India has, in view of her major interests in stability in the region, been so far operating through the IBSA-when she with Brazil and South Africa, then all members of the Security Council had sent special envoys to Syria, and through BRICS, which at its last Summit reaffirmed its “opposition to any further militarization of the conflict” (in Syria). The BRICS also supported the Geneva Communique and the UN-Arab League envoy, Lakhdar Brahimi and called for a “Syrian- led political process” which would lead to a national dialogue, taking into account the legitimate aspirations of all sections of Syrian society and respect for Syrian “independence, integrity and sovereignty”.
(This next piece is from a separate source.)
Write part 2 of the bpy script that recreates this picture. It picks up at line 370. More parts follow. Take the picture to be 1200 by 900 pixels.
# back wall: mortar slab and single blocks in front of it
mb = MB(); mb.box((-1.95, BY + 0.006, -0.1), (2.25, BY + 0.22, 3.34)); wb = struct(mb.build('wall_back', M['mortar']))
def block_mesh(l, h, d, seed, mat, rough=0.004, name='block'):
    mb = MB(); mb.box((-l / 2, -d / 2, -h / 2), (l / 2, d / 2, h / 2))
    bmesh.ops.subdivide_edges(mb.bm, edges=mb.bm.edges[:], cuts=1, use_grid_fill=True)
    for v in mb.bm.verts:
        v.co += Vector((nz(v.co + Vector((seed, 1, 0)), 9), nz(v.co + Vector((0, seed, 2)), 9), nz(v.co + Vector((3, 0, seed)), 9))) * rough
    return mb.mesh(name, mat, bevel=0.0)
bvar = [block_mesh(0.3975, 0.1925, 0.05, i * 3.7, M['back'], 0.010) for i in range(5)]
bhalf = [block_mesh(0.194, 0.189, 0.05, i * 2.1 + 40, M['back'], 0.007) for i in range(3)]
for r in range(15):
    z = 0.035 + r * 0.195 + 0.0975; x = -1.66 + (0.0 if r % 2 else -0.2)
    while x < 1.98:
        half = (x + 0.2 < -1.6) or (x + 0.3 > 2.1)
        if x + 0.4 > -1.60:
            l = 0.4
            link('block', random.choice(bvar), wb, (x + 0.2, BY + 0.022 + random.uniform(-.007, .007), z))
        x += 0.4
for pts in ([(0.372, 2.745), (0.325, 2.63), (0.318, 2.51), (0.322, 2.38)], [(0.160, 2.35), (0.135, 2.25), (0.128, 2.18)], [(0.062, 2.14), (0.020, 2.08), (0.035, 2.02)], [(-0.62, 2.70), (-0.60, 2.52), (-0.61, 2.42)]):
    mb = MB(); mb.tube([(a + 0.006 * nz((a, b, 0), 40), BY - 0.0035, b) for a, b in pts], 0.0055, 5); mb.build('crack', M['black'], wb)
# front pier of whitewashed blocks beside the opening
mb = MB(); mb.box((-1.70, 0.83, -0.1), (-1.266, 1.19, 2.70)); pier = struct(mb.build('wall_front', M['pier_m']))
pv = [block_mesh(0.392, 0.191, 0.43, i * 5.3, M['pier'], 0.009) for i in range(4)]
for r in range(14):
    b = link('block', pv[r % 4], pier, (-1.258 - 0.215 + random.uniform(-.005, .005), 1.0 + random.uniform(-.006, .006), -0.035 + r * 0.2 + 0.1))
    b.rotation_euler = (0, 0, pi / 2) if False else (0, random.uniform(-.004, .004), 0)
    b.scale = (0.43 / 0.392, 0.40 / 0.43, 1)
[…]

The time has come for a more active role, perhaps, through the forthcoming Summit of IBSA to be held in Delhi in early June. The three countries could offer to work with the UN-Arab League envoy and push for the early holding of the international conference agreed upon by the US and Russia. India’s bilateral relations also need to be brought into play: with Iran, Saudi Arabia, and Qatar. The rebel groups have been dependent for their funding and weapons on these states- and of course others, more covertly. The groups are, however, without countries, without roots and without loyalties that would bind them to any state and devoid of any real understanding of any religion; it is only by stopping the flow of funds and weapons that pressure can be brought to bear on them. India has been assiduously building up relationships with the countries of the Gulf, particularly with these three. It might be possible to synchronise such actions with the US and Russia to ensure the success of the conference, and the strengthening of the hands of Lakhdar Brahimi.
This is India’s neighbourhood on whose stability her wellbeing and security rests. It is imperative that unusual and innovative approaches are used to stem, not only the physical spill-over of violence and extremism, but the ideologies that are emanating the region.
Ambassador Arundhati Ghose, an eminent strategic analyst, is a former member of the Indian Foreign Service. She has served as India’s Ambassador to Egypt.